Thursday, January 31, 2013

Execution is THE Strategy

Execution is THE Strategy

Isn’t it interesting that sometimes it take us years to realize that the lessons we learned a long time ago are needed today? Well that ‘Insight”, if I can be so bold, is present in my work life today, literally going back to a book, a set of meetings, and some key lessons that occurred almost ten years ago.

It was in late 2003 or early 2004, when I was leading retail sales for North America at The Coca Cola Company, when we invited the famous consultant, business adviser, and author Ram Charan to be our keynote speaker at a leadership meeting held in Atlanta. Ram, along with Larry Bossidy, had just released their book “Execution, The art of getting things done” ( and Ram lead a very focused and energetic discussion around the singular concept of “Execution.” At that time the business world I was immersed in was looking for new strategic avenues for growth, thinking that new products, new ad campaigns, new markets, possibly new categories were all the preferred routes for growth. This idea of Ram’s around building a culture of “execution”, literally focusing on the operating system itself and becoming maniacal around measuring and improving a company’s “execution metrics” seemed too simple, or maybe that we “had been there & done that.” Well little did I know that almost ten years later I was digging out my copy of his book and finding it relevant and highly impactful to my business today!

I have been at Bolthouse Farms for almost three years now and I am so proud of this company, our wonderful healthy products, and the amazing team I get to work with every day! We have had a lot of success growing our business broadly over the past three years and I have had the chance to learn and grow in this role in ways I didn’t always anticipate. As a leader when you work with a talented, motivated, and focused team much of your work is done. Well that is my very fortunate truth! In that light, we have reached new heights in parts of our business not by exploring new team configurations, or new categories but by building our “Execution” muscles.

One specific example came to mind recently when we worked on ways of taking a historic successful promotion to new heights. We followed a few simple pathways that you might find helpful in your business:

1) Expand your “expectations” for success. It’s easy to think that your historic successes are “tapped out” and that your focus as a leader should be on the areas not working as well. Not so fast! Take your best performing situations (markets/brands/promotions/etc) and raise your own expectations for success. If it’s been that good in the past, maybe we could/should expect 10%, 20% or even 30% greater performance in the future.

2) Use your “best in class” performance to guide the average. In any situation the average of any performance is made up of high, mid and low performers, the typical “bell curve” reality. We looked inside of this strong performing promotion and looked for the best performing market in the past. With that as a model, we took the actions and practices form that market and started building the playbook for broader translation.

3) Nurture next phase “best in class” performers. Identify solid performing entities (markets/ reps/distributors) that are in the middle of the “bell curve” but that are open to new ideas/thinking/approaches. Use them as pilots to try ideas from your new “playbook” (see #2) and soon you have multiple entities competing to be the very best.
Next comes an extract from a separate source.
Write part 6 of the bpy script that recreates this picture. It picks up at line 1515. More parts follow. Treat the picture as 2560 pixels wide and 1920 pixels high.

4) Correct the “bottom of the bottom”. Look hard at the very bottom of the “bell curve” and identify the absolutely WORST performing entities (markets/ reps/distributors). Take personal action; get involved to understand the situation and identify the core barriers of success and take actions to correct some of the barriers NOW. Maybe “best in class” is beyond expectations, but for the lowest performing entities, average performance looks great!

While these four ideas or pathways aren’t exactly found in Ram’s book, our focus on core executional principles rings very true to his principles. Through these four simple ideas, we have continued to create new levels of executional success and thus new levels of results for our business!

While it might indicate certain “slowness” in my leadership capabilities that it took me almost ten years to apply his lessons, I am certainly re-energized around the idea that “execution” in itself can be the central strategy for productive marketplace growth. Be careful not to be tempted to look only outside your business for the keys for growth. It’s is my experience that there are tremendous opportunities for growth and success by looking deeply at your execution metrics today and making that focus a core strategy for your business in the future!